#### DATA PROVIDED

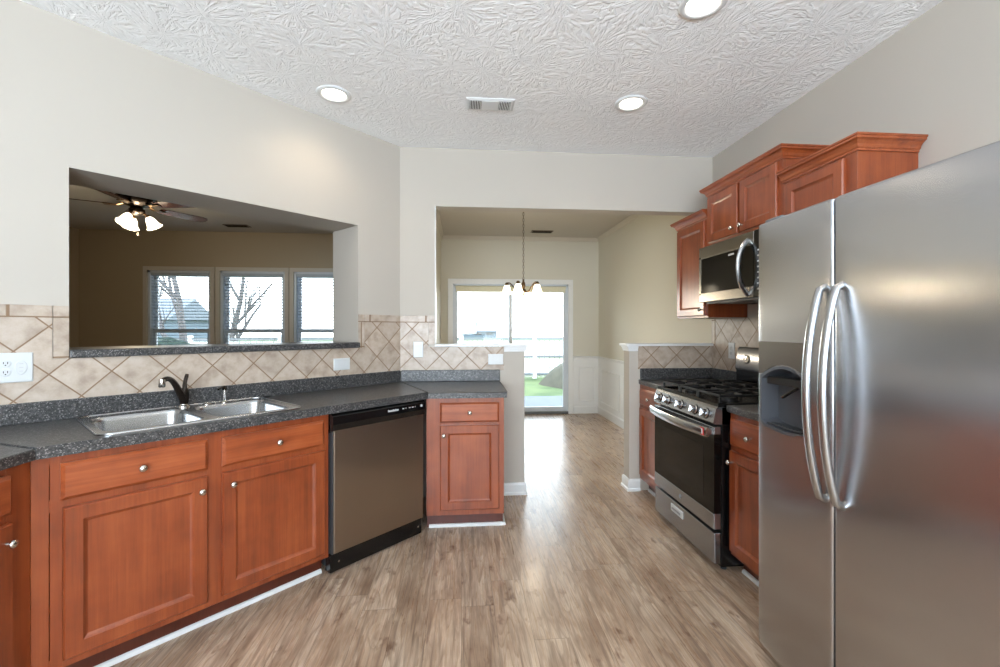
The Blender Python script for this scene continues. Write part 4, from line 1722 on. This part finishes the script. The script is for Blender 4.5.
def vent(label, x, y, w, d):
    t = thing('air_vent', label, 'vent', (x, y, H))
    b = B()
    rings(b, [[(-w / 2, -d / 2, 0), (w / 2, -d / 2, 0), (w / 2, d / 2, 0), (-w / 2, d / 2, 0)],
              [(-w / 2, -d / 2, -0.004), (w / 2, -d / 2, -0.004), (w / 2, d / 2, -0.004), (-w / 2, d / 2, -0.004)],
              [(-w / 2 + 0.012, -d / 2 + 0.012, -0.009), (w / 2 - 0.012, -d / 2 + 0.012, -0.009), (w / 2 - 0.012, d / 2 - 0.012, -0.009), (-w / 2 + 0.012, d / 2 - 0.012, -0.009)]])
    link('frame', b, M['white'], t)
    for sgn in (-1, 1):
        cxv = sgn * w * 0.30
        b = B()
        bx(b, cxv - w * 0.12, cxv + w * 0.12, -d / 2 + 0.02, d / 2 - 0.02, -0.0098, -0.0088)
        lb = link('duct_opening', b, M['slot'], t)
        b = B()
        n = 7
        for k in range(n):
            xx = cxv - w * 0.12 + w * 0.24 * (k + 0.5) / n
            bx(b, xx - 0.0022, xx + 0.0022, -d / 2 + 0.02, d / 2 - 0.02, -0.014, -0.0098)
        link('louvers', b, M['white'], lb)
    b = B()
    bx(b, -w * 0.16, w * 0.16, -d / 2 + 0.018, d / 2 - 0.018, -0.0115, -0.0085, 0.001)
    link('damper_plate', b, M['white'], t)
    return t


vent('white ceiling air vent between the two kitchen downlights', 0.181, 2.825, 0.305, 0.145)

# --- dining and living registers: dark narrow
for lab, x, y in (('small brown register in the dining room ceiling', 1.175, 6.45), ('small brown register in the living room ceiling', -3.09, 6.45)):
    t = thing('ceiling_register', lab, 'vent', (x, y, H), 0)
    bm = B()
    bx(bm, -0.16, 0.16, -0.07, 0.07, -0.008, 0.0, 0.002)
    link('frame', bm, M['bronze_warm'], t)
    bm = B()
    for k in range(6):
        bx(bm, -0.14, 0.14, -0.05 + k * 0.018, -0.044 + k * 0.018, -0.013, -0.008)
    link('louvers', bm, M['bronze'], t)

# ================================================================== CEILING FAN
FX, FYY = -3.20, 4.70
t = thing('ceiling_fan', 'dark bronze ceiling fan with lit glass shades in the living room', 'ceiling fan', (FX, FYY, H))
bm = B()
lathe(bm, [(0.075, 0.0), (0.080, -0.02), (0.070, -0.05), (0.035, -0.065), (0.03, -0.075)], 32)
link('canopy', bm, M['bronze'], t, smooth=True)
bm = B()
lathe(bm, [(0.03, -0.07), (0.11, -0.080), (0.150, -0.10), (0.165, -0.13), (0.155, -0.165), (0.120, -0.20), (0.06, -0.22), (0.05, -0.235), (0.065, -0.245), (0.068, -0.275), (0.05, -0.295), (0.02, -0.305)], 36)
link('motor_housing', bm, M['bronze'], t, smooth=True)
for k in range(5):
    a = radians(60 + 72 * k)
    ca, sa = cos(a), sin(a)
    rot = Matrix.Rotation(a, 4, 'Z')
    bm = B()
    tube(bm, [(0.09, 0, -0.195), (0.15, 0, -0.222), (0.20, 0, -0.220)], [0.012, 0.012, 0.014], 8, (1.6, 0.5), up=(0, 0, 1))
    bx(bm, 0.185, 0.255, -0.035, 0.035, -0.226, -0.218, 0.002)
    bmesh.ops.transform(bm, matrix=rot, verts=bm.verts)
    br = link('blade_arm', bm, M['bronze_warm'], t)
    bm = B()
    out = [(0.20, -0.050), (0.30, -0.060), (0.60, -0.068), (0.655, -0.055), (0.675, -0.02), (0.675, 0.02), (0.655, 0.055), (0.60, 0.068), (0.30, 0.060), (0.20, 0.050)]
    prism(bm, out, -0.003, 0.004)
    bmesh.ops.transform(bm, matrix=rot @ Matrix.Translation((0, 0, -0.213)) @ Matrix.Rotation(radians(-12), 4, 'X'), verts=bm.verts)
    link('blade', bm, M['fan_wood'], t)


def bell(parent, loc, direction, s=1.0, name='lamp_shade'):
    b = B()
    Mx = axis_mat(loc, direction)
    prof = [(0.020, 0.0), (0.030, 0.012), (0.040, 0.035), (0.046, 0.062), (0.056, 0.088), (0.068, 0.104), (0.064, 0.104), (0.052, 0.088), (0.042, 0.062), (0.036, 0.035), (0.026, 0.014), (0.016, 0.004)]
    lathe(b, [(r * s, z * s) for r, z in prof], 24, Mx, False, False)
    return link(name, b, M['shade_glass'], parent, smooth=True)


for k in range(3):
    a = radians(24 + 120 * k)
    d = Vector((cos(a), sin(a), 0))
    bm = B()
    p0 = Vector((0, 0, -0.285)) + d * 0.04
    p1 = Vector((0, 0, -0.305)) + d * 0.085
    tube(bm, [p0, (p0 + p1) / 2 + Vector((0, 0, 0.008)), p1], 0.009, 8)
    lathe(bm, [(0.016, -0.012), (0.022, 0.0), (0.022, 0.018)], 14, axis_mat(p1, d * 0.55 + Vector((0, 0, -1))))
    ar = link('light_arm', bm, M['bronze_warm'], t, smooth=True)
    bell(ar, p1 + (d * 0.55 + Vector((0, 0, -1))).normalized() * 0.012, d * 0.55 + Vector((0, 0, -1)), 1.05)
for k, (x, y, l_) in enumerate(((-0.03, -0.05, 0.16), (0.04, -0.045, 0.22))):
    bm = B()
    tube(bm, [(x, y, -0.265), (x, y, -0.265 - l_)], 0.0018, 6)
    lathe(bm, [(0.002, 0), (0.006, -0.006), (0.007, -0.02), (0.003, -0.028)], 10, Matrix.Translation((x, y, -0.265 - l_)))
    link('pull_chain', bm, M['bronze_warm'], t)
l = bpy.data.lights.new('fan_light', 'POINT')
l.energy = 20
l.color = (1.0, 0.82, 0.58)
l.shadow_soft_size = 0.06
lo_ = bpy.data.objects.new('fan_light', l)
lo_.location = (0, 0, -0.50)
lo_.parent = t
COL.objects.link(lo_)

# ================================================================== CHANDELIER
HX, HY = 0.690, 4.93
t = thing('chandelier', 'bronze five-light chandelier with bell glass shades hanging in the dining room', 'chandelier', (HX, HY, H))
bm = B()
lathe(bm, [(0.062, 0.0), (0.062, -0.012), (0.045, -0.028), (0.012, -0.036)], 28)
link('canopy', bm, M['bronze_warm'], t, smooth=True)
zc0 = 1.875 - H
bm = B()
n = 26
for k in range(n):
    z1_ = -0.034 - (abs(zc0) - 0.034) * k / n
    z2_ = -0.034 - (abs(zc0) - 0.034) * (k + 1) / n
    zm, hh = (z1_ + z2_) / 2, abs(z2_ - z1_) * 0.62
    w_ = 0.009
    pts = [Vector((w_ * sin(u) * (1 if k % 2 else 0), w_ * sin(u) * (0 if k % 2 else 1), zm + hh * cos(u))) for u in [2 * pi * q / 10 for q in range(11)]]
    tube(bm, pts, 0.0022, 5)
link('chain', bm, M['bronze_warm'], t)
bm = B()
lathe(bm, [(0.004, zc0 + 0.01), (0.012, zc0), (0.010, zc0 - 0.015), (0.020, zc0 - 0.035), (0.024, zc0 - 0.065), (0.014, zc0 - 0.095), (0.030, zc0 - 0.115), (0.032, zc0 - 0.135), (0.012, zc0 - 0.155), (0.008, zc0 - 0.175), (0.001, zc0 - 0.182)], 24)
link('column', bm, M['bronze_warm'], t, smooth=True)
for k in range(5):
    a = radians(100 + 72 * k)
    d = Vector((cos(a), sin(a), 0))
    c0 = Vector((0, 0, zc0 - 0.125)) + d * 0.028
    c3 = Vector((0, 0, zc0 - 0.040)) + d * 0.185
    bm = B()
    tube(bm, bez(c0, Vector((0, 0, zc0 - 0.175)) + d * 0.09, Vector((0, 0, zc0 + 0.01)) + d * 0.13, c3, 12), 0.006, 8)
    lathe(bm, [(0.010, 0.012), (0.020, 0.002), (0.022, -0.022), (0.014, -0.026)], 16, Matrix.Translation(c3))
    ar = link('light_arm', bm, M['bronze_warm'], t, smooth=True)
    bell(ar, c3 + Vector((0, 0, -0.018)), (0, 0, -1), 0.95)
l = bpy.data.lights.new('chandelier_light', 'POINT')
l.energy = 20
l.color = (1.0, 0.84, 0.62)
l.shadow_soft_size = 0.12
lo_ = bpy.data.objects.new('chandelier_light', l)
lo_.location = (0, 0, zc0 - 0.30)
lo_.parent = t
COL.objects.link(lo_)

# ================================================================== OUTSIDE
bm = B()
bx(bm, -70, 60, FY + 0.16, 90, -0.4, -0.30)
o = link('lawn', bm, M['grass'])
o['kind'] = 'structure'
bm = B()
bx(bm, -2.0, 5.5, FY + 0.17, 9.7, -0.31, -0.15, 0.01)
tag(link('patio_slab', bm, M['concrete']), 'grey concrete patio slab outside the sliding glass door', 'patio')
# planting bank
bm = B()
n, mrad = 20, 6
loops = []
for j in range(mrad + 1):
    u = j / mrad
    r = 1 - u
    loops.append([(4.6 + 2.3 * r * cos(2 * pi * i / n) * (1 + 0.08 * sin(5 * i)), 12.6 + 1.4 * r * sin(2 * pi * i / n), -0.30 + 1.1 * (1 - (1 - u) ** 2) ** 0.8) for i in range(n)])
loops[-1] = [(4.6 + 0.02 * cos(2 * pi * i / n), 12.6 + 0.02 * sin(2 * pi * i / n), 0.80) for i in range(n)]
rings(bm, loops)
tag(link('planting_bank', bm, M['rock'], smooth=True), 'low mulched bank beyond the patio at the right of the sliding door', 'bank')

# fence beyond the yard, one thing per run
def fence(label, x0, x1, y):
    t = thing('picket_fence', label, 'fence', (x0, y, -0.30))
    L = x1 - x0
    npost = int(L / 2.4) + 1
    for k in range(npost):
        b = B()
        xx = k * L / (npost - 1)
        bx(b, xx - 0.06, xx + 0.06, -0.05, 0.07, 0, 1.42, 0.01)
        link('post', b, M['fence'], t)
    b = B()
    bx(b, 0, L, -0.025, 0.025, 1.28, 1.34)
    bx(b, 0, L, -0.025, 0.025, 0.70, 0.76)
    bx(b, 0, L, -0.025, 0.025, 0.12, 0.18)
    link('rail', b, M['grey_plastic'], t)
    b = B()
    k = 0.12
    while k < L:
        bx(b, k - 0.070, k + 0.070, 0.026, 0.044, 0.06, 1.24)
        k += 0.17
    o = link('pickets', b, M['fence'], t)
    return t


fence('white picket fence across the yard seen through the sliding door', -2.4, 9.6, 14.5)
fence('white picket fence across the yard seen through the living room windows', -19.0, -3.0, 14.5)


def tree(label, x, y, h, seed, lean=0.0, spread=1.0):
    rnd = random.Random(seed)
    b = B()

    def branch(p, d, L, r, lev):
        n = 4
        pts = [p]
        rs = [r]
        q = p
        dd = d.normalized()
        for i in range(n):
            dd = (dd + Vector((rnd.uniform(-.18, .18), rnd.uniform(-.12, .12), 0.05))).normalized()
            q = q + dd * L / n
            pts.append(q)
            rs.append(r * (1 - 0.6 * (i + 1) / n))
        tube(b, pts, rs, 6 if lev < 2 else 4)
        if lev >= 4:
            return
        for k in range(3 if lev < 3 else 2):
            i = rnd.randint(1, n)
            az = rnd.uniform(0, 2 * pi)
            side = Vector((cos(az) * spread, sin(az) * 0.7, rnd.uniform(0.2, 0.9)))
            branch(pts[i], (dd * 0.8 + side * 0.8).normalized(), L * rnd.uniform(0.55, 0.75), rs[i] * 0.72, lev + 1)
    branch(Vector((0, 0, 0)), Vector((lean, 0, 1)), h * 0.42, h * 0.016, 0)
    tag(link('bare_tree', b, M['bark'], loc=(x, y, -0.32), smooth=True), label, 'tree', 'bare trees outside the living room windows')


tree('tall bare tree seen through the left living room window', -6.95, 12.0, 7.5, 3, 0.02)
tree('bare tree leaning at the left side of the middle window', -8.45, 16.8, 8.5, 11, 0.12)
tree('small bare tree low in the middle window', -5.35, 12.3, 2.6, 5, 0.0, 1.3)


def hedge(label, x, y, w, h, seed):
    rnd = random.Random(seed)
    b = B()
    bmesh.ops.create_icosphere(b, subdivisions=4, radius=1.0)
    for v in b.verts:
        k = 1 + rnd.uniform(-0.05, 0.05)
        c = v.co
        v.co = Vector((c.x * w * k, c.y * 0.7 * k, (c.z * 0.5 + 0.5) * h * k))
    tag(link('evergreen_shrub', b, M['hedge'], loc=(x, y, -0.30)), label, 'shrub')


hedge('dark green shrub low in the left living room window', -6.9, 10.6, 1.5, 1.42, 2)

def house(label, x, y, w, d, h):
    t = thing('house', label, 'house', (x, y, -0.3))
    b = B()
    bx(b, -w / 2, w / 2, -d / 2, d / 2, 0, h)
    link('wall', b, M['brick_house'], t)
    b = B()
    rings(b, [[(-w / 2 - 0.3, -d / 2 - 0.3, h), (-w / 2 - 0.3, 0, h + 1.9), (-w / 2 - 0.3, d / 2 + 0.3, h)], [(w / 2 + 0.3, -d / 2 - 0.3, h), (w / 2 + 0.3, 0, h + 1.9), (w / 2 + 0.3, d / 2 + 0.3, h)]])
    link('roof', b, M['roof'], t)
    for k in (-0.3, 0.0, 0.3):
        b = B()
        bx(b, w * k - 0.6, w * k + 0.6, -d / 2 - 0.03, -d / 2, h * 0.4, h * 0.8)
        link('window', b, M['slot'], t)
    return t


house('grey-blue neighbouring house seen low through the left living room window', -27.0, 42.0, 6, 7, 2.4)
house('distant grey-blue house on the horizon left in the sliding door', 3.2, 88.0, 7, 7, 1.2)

########

Without any pictures, reproduce the lines from the first one in the material through the line that has "link('louvers', bm, M['bronze'], t)", exactly as they appear.

## EXERCISE ANSWER:
The Blender Python script for this scene continues. Write part 4, from line 1722 on. This part finishes the script. The script is for Blender 4.5.
def vent(label, x, y, w, d):
    t = thing('air_vent', label, 'vent', (x, y, H))
    b = B()
    rings(b, [[(-w / 2, -d / 2, 0), (w / 2, -d / 2, 0), (w / 2, d / 2, 0), (-w / 2, d / 2, 0)],
              [(-w / 2, -d / 2, -0.004), (w / 2, -d / 2, -0.004), (w / 2, d / 2, -0.004), (-w / 2, d / 2, -0.004)],
              [(-w / 2 + 0.012, -d / 2 + 0.012, -0.009), (w / 2 - 0.012, -d / 2 + 0.012, -0.009), (w / 2 - 0.012, d / 2 - 0.012, -0.009), (-w / 2 + 0.012, d / 2 - 0.012, -0.009)]])
    link('frame', b, M['white'], t)
    for sgn in (-1, 1):
        cxv = sgn * w * 0.30
        b = B()
        bx(b, cxv - w * 0.12, cxv + w * 0.12, -d / 2 + 0.02, d / 2 - 0.02, -0.0098, -0.0088)
        lb = link('duct_opening', b, M['slot'], t)
        b = B()
        n = 7
        for k in range(n):
            xx = cxv - w * 0.12 + w * 0.24 * (k + 0.5) / n
            bx(b, xx - 0.0022, xx + 0.0022, -d / 2 + 0.02, d / 2 - 0.02, -0.014, -0.0098)
        link('louvers', b, M['white'], lb)
    b = B()
    bx(b, -w * 0.16, w * 0.16, -d / 2 + 0.018, d / 2 - 0.018, -0.0115, -0.0085, 0.001)
    link('damper_plate', b, M['white'], t)
    return t


vent('white ceiling air vent between the two kitchen downlights', 0.181, 2.825, 0.305, 0.145)

# --- dining and living registers: dark narrow
for lab, x, y in (('small brown register in the dining room ceiling', 1.175, 6.45), ('small brown register in the living room ceiling', -3.09, 6.45)):
    t = thing('ceiling_register', lab, 'vent', (x, y, H), 0)
    bm = B()
    bx(bm, -0.16, 0.16, -0.07, 0.07, -0.008, 0.0, 0.002)
    link('frame', bm, M['bronze_warm'], t)
    bm = B()
    for k in range(6):
        bx(bm, -0.14, 0.14, -0.05 + k * 0.018, -0.044 + k * 0.018, -0.013, -0.008)
    link('louvers', bm, M['bronze'], t)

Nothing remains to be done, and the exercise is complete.